(Data records)
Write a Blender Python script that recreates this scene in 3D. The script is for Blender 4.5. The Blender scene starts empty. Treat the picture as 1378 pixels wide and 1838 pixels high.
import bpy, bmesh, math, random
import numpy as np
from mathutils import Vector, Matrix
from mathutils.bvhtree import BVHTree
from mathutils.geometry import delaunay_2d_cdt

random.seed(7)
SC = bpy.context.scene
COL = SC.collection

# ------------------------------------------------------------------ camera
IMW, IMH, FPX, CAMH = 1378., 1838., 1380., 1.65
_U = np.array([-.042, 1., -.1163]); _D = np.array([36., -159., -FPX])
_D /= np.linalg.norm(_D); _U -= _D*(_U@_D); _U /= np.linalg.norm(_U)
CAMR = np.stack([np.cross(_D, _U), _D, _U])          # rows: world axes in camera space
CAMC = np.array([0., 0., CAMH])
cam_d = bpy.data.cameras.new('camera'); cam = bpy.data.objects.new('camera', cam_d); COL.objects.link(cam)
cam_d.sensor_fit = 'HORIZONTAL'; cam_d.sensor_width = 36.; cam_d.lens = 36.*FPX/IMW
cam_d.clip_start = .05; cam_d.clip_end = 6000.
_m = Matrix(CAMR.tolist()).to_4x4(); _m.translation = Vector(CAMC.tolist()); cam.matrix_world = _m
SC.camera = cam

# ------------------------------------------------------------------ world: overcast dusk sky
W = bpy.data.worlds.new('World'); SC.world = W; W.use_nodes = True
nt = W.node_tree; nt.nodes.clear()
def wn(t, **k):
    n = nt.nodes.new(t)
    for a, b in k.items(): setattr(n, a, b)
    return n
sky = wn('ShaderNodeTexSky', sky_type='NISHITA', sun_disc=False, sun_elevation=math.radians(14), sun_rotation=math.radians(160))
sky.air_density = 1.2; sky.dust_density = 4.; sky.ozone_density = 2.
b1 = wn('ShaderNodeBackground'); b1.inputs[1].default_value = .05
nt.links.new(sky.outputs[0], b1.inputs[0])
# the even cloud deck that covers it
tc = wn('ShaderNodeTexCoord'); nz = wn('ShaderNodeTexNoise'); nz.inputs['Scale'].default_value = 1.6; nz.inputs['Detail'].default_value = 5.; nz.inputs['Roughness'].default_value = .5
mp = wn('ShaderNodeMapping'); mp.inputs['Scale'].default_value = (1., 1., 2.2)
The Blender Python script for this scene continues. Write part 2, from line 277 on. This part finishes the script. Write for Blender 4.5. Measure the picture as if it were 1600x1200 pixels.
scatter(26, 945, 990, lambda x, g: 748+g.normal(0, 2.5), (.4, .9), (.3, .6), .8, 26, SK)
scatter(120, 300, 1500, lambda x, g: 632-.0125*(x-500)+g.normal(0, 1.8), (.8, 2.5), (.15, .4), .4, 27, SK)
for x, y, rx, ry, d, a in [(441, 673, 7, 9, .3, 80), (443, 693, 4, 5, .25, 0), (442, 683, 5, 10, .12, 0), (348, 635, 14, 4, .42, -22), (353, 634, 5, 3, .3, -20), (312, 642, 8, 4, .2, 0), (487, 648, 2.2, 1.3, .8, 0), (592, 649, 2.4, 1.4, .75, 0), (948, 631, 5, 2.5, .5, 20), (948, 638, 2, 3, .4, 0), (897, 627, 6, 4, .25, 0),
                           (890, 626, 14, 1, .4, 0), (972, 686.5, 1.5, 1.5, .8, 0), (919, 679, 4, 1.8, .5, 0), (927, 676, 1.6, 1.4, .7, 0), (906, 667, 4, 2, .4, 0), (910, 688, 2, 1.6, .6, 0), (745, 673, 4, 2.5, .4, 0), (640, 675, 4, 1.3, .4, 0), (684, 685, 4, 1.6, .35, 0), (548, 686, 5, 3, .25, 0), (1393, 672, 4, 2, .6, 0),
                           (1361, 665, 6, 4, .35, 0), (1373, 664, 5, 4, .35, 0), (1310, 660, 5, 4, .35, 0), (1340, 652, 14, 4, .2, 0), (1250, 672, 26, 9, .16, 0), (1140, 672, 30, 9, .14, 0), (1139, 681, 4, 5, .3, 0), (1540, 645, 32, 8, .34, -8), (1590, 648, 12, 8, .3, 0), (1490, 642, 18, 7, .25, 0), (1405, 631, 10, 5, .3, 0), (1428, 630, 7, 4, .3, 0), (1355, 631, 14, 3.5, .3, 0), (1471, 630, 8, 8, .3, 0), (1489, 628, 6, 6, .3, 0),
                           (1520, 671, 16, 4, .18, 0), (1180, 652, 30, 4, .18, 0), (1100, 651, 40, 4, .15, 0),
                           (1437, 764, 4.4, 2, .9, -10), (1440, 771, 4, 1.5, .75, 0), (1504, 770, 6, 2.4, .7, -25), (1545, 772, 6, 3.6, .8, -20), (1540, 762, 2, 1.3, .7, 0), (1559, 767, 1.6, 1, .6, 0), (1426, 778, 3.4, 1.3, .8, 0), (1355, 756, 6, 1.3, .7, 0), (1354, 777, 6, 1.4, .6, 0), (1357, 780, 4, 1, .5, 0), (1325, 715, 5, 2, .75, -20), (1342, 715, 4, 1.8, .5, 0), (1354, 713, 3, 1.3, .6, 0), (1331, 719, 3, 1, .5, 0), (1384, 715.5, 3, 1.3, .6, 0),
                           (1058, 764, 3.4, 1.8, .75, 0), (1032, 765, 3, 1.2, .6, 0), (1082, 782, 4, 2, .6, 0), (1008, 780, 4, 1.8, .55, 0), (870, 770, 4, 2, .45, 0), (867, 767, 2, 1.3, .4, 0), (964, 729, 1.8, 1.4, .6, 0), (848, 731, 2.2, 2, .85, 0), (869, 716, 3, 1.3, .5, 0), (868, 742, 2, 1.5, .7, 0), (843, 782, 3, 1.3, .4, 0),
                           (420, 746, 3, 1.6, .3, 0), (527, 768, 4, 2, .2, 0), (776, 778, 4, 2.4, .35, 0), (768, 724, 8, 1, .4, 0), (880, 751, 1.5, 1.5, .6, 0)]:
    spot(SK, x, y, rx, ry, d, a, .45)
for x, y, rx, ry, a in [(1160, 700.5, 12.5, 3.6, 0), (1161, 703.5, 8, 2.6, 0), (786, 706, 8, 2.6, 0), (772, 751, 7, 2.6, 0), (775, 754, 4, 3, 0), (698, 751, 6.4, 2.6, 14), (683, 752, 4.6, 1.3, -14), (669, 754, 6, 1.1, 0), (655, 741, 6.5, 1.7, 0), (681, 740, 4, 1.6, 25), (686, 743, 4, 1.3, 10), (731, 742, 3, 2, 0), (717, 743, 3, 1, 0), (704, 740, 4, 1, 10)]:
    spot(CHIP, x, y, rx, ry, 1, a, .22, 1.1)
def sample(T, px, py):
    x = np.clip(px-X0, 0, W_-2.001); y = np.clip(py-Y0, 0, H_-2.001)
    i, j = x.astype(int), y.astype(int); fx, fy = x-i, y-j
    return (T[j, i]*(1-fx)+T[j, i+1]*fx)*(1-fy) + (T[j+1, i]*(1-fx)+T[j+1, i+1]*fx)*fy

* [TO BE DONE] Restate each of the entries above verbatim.

* [SOLUTION FOR THIS TASK]
Write a Blender Python script that recreates this scene in 3D. The script is for Blender 4.5. The Blender scene starts empty. Treat the picture as 1378 pixels wide and 1838 pixels high.
import bpy, bmesh, math, random
import numpy as np
from mathutils import Vector, Matrix
from mathutils.bvhtree import BVHTree
from mathutils.geometry import delaunay_2d_cdt

random.seed(7)
SC = bpy.context.scene
COL = SC.collection

# ------------------------------------------------------------------ camera
IMW, IMH, FPX, CAMH = 1378., 1838., 1380., 1.65
_U = np.array([-.042, 1., -.1163]); _D = np.array([36., -159., -FPX])
_D /= np.linalg.norm(_D); _U -= _D*(_U@_D); _U /= np.linalg.norm(_U)
CAMR = np.stack([np.cross(_D, _U), _D, _U])          # rows: world axes in camera space
CAMC = np.array([0., 0., CAMH])
cam_d = bpy.data.cameras.new('camera'); cam = bpy.data.objects.new('camera', cam_d); COL.objects.link(cam)
cam_d.sensor_fit = 'HORIZONTAL'; cam_d.sensor_width = 36.; cam_d.lens = 36.*FPX/IMW
cam_d.clip_start = .05; cam_d.clip_end = 6000.
_m = Matrix(CAMR.tolist()).to_4x4(); _m.translation = Vector(CAMC.tolist()); cam.matrix_world = _m
SC.camera = cam

# ------------------------------------------------------------------ world: overcast dusk sky
W = bpy.data.worlds.new('World'); SC.world = W; W.use_nodes = True
nt = W.node_tree; nt.nodes.clear()
def wn(t, **k):
    n = nt.nodes.new(t)
    for a, b in k.items(): setattr(n, a, b)
    return n
sky = wn('ShaderNodeTexSky', sky_type='NISHITA', sun_disc=False, sun_elevation=math.radians(14), sun_rotation=math.radians(160))
sky.air_density = 1.2; sky.dust_density = 4.; sky.ozone_density = 2.
b1 = wn('ShaderNodeBackground'); b1.inputs[1].default_value = .05
nt.links.new(sky.outputs[0], b1.inputs[0])
# the even cloud deck that covers it
tc = wn('ShaderNodeTexCoord'); nz = wn('ShaderNodeTexNoise'); nz.inputs['Scale'].default_value = 1.6; nz.inputs['Detail'].default_value = 5.; nz.inputs['Roughness'].default_value = .5
mp = wn('ShaderNodeMapping'); mp.inputs['Scale'].default_value = (1., 1., 2.2)
The Blender Python script for this scene continues. Write part 2, from line 277 on. This part finishes the script. Write for Blender 4.5. Measure the picture as if it were 1600x1200 pixels.
scatter(26, 945, 990, lambda x, g: 748+g.normal(0, 2.5), (.4, .9), (.3, .6), .8, 26, SK)
scatter(120, 300, 1500, lambda x, g: 632-.0125*(x-500)+g.normal(0, 1.8), (.8, 2.5), (.15, .4), .4, 27, SK)
for x, y, rx, ry, d, a in [(441, 673, 7, 9, .3, 80), (443, 693, 4, 5, .25, 0), (442, 683, 5, 10, .12, 0), (348, 635, 14, 4, .42, -22), (353, 634, 5, 3, .3, -20), (312, 642, 8, 4, .2, 0), (487, 648, 2.2, 1.3, .8, 0), (592, 649, 2.4, 1.4, .75, 0), (948, 631, 5, 2.5, .5, 20), (948, 638, 2, 3, .4, 0), (897, 627, 6, 4, .25, 0),
                           (890, 626, 14, 1, .4, 0), (972, 686.5, 1.5, 1.5, .8, 0), (919, 679, 4, 1.8, .5, 0), (927, 676, 1.6, 1.4, .7, 0), (906, 667, 4, 2, .4, 0), (910, 688, 2, 1.6, .6, 0), (745, 673, 4, 2.5, .4, 0), (640, 675, 4, 1.3, .4, 0), (684, 685, 4, 1.6, .35, 0), (548, 686, 5, 3, .25, 0), (1393, 672, 4, 2, .6, 0),
                           (1361, 665, 6, 4, .35, 0), (1373, 664, 5, 4, .35, 0), (1310, 660, 5, 4, .35, 0), (1340, 652, 14, 4, .2, 0), (1250, 672, 26, 9, .16, 0), (1140, 672, 30, 9, .14, 0), (1139, 681, 4, 5, .3, 0), (1540, 645, 32, 8, .34, -8), (1590, 648, 12, 8, .3, 0), (1490, 642, 18, 7, .25, 0), (1405, 631, 10, 5, .3, 0), (1428, 630, 7, 4, .3, 0), (1355, 631, 14, 3.5, .3, 0), (1471, 630, 8, 8, .3, 0), (1489, 628, 6, 6, .3, 0),
                           (1520, 671, 16, 4, .18, 0), (1180, 652, 30, 4, .18, 0), (1100, 651, 40, 4, .15, 0),
                           (1437, 764, 4.4, 2, .9, -10), (1440, 771, 4, 1.5, .75, 0), (1504, 770, 6, 2.4, .7, -25), (1545, 772, 6, 3.6, .8, -20), (1540, 762, 2, 1.3, .7, 0), (1559, 767, 1.6, 1, .6, 0), (1426, 778, 3.4, 1.3, .8, 0), (1355, 756, 6, 1.3, .7, 0), (1354, 777, 6, 1.4, .6, 0), (1357, 780, 4, 1, .5, 0), (1325, 715, 5, 2, .75, -20), (1342, 715, 4, 1.8, .5, 0), (1354, 713, 3, 1.3, .6, 0), (1331, 719, 3, 1, .5, 0), (1384, 715.5, 3, 1.3, .6, 0),
                           (1058, 764, 3.4, 1.8, .75, 0), (1032, 765, 3, 1.2, .6, 0), (1082, 782, 4, 2, .6, 0), (1008, 780, 4, 1.8, .55, 0), (870, 770, 4, 2, .45, 0), (867, 767, 2, 1.3, .4, 0), (964, 729, 1.8, 1.4, .6, 0), (848, 731, 2.2, 2, .85, 0), (869, 716, 3, 1.3, .5, 0), (868, 742, 2, 1.5, .7, 0), (843, 782, 3, 1.3, .4, 0),
                           (420, 746, 3, 1.6, .3, 0), (527, 768, 4, 2, .2, 0), (776, 778, 4, 2.4, .35, 0), (768, 724, 8, 1, .4, 0), (880, 751, 1.5, 1.5, .6, 0)]:
    spot(SK, x, y, rx, ry, d, a, .45)
for x, y, rx, ry, a in [(1160, 700.5, 12.5, 3.6, 0), (1161, 703.5, 8, 2.6, 0), (786, 706, 8, 2.6, 0), (772, 751, 7, 2.6, 0), (775, 754, 4, 3, 0), (698, 751, 6.4, 2.6, 14), (683, 752, 4.6, 1.3, -14), (669, 754, 6, 1.1, 0), (655, 741, 6.5, 1.7, 0), (681, 740, 4, 1.6, 25), (686, 743, 4, 1.3, 10), (731, 742, 3, 2, 0), (717, 743, 3, 1, 0), (704, 740, 4, 1, 10)]:
    spot(CHIP, x, y, rx, ry, 1, a, .22, 1.1)
def sample(T, px, py):
    x = np.clip(px-X0, 0, W_-2.001); y = np.clip(py-Y0, 0, H_-2.001)
    i, j = x.astype(int), y.astype(int); fx, fy = x-i, y-j
    return (T[j, i]*(1-fx)+T[j, i+1]*fx)*(1-fy) + (T[j+1, i]*(1-fx)+T[j+1, i+1]*fx)*fy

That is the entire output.